Changing Too Fast

Changing Too Fast

changingtoofastWhat happens when all the new Kenyan apartments start collapsing? Or when all the new highways cave into the earth?

The developing world might be developing too fast: Its super-development is terribly flawed and in as few as ten years everything being built now might collapse.

To understand this premise you’ve got to grasp how quickly things are developing in the emerging world, today. The already iconic internet example is from China, where a 57-story skyscraper with 19 atriums, 800 apartments and office space for 4,000 people, certified earthquake resistant, was completed in 19 working days!

The previous record was a 30-story skyscraper opened for use in 30 days, also in China.

Today a 60-story skyscraper in the U.S. normally takes 2½ years of construction from ground-breaking to open-for-use.

The Chinese records are ever so bit exaggerations, because in these two cases each floor was prefabricated and basically inset level by level into the exterior frame. But even so they represent remarkable feats.

Unless, of course, in ten years they fall down. It seems to be happening already.

In many cases it’s simple corruption, as with the collapse of the important Ugandan Katuugo-Kaweweta road only months after it was newly rebuilt.

Journalists discovered that the money for the project was massively diverted into the pockets of officials. While low-level corruption like this continues to plague much of the developing world, the more sinister prospects for new infrastructure collapsing is much more complex.

There seem to be two main reasons to expect the developing world’s infrastructure to collapse prematurely:

First is the simple notion that haste-makes-waste. The demand for new infrastructure in the developing world is unbelievable, hard to imagine by us in the developed world:

“The world is moving from agrarian to urban at a startling pace,” Michael Bloomberg wrote recently.

According to South African business developer, Wayne Duvenage, “We sit with … many costly capital expenditure debacles in Eskom‚ Passenger Rail Agency of South Africa‚ South African Airways and other inefficient state-owned entities” because “Our government’s ministers … are far too hasty in their acceptance of major capital expenditure projects” with no time for due diligence.

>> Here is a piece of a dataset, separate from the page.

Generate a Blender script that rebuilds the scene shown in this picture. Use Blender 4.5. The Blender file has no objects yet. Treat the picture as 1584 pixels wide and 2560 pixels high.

The second reason, though, is more subtle and more sinister.

“Urgent demand [for infrastructure] is already overwhelming adequate risk management and urban governance capacities,” according to a senior manager at the Institute for Sustainable Communities and former Director of the Clinton Foundation.

Today when a new interstate is built across America it is laid with exquisitely new technology that in many ways builds upon the old road that it lies over and replaces.

There is no old road being built over by the new highways in the developing world, but they are still being built with new practices and materials and high-tech engineering.

Modern buildings pose a similar problem, not because they may need the foundation of the older building, but because the inputs of water, electricity, internet and cable, etc., require that those fundamental infrastructures have already been built first. That’s simply not always the case.

The result is a mismatch that could prove fatal.

It’s pretty obvious, but contemporary politicians in developing worlds overseeing new infrastructure are loathe to embrace this. “Adequate risk management” is generally side-lined.

Lack of “governance capacities” is considered a liability that best not be admitted, and this leads to numerous projects being fast-tracked without adequate preparation.

“Kenya is building huge infrastructural projects [that] have been accompanied by malpractice in construction, land grabs, displacements [and] environmental degradation,” writes Kenya’s permanent ambassador to the UN, John Kakonge.

Finally because of the above red flags private investment normally attracted to these mega development projects is lacking. As a result many specialized projects that should be built by the better equipped and specialized private sector are instead built by less specialized and well-equipped government agencies.

This recipe for a disaster in the offing will not be easily remedied. Certainly head-on attacks on corruption will help, but the more sinister components of over demand and mismatching current technologies with historical situations have no easy solution.

It could be the world is just changing too fast.